Logic arguments and geometric analogies were once considered the epitome of human thinking. They were the first to fall. Computer vision, expert systems, complex robotic systems, and automated planning and scheduling were all Turing-hard problems at some point. Even Turing thought that Chess was a domain which required human intellect to master, until DeepMind. Then it was assumed Go would be different. Even in the realm of chat bots, Eliza successfully passed the Turing test when it was first released. Most people who interacted with it could not believe that there was a simple algorithm underlying its behavior.




> One professor I worked with quipped that a field is called AI only so long as it remains unsolved.

Not just one professor you worked with, this has been a common observation across the field for decades.

But the deeper debate about this is absolutely not about moving goal posts, it is about research revealing that our intuitions were (and thus likely still are) wrong. People thought that very conscious, high-cognition tasks like playing chess likely represented the high water mark of "intelligence". They turned out to be wrong. Ditto for other similar tasks.

There have been people in the AI field as long as I've been reading pop-sci articles and books about who have cautioned about these sorts of beliefs, but they've generally been ignored in favor of "<new approach> will get us to AGI!". It didn't happen for "expert systems", it didn't happen for the first round of neural nets, it didn't happen for the game playing systems, it didn't happen for the schedulers and route creators.

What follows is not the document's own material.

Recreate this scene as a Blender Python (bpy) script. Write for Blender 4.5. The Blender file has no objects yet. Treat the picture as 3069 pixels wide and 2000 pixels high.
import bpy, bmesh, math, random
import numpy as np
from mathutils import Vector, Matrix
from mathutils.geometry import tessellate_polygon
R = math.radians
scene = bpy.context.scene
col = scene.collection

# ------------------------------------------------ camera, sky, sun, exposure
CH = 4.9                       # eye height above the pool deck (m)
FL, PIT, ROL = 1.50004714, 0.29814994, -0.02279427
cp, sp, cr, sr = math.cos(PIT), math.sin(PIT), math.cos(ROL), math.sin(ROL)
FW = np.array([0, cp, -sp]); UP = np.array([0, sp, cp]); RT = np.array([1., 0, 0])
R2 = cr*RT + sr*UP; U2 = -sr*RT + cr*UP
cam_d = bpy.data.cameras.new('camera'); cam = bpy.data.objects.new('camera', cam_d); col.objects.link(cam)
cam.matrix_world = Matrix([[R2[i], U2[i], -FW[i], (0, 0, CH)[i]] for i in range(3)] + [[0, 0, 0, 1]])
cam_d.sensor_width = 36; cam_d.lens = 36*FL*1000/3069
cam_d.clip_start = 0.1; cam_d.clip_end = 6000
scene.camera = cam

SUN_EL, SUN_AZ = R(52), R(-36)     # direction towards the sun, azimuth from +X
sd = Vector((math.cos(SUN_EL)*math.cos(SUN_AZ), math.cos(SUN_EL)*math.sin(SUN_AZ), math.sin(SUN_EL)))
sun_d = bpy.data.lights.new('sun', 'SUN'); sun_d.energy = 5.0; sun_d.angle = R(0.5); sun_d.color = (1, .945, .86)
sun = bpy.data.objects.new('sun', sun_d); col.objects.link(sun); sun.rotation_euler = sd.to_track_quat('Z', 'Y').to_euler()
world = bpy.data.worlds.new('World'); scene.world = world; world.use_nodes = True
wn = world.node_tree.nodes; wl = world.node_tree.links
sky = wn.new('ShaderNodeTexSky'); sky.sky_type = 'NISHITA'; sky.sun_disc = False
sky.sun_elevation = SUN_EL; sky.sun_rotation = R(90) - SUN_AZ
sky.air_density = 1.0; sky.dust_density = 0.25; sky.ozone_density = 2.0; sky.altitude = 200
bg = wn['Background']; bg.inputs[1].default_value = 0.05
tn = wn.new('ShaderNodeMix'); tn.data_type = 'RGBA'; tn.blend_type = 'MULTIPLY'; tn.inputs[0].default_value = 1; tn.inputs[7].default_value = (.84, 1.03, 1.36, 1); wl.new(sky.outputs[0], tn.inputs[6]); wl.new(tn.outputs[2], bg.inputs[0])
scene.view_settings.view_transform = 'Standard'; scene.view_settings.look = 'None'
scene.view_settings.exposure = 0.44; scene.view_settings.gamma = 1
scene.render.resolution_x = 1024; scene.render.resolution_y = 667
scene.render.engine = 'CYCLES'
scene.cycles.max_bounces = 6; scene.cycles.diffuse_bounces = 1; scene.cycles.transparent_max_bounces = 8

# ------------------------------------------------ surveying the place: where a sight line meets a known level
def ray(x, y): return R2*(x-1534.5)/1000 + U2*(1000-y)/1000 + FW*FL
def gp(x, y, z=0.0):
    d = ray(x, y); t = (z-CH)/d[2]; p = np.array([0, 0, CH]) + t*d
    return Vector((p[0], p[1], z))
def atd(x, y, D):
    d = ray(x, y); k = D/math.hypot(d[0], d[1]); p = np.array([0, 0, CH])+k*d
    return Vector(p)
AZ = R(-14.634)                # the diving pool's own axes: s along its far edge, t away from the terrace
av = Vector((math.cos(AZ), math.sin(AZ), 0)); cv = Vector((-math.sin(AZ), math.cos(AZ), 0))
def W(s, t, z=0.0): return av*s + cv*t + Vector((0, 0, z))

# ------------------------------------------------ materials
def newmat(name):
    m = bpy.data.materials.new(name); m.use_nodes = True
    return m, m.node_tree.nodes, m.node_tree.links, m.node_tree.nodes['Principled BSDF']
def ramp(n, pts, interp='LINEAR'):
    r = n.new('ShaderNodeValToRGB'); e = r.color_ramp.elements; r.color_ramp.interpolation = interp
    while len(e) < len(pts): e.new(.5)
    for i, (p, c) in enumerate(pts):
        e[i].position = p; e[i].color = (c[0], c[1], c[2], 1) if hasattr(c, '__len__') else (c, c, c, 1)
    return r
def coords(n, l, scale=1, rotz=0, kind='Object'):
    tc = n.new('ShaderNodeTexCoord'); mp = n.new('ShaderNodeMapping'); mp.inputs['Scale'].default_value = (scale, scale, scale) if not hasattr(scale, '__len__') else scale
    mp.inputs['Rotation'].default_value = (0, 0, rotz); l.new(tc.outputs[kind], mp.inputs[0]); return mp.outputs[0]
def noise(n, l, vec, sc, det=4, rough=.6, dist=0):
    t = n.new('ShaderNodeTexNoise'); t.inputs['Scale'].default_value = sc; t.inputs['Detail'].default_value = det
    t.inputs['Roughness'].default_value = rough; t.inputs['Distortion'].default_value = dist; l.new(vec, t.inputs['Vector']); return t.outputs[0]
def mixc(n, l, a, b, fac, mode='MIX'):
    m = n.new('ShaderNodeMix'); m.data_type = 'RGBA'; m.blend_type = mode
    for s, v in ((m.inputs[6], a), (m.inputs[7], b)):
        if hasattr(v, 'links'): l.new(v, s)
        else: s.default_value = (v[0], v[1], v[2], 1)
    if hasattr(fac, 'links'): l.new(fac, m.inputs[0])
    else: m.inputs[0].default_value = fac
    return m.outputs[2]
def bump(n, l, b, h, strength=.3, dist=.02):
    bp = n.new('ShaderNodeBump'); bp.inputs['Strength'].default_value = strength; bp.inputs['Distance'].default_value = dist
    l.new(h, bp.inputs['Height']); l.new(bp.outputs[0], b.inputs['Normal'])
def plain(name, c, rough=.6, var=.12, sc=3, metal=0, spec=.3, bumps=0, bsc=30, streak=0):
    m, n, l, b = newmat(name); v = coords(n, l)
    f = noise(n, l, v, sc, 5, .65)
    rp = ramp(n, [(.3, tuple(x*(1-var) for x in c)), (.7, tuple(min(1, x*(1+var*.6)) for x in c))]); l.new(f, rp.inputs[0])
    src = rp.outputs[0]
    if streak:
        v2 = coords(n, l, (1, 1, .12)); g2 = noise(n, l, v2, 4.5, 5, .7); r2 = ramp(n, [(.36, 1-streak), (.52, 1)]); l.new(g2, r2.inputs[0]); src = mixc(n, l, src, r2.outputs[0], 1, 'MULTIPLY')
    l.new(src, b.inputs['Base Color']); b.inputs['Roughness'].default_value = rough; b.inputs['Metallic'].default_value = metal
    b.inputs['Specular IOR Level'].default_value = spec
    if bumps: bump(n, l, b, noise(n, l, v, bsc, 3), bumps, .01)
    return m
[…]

The critical thing that has been absent from all the high-achieving approaches to AI (or some subset of it) thus far is that the systems do not have a generalized capacity for learning (both cognitive learning and proprioceptive learning). We've been able to build systems that are extremely good at a task; we have failed (thus far) at building systems which start out with limited abilities and grow (exponentially, if you want to compare it with humans and other animals) from there. Some left-field AI folks would also say that the lack of embodiment hampers progress towards AGI, because actual human/animal intelligence is almost always situated in a physical context, and that for humans in particular, we manipulate that context ahead of time to alter the cognitive demands we will face.

Also, most people do not accept that Eliza passed the Turing test. The program was a good model of a Rogerian psychotherapist, but could not engage in generalized conversation (without sounding like a relentlessly monofocal Rogerian psychotherapist, to a degree that was obviously non-human). The program did "fool" people into feeling that they were talking to a person, but in a highly constrained context, which violates the premise of the Turing test.

Anyway, as is clear, I don't think that we've moved the goal posts. It's just that some hyperactive boys (and they've nearly all been boys) got over-excited about computer systems capable doing frontal lobe tasks and forgot about the overall goal (which might be OK, if they did not make such outlandish claims).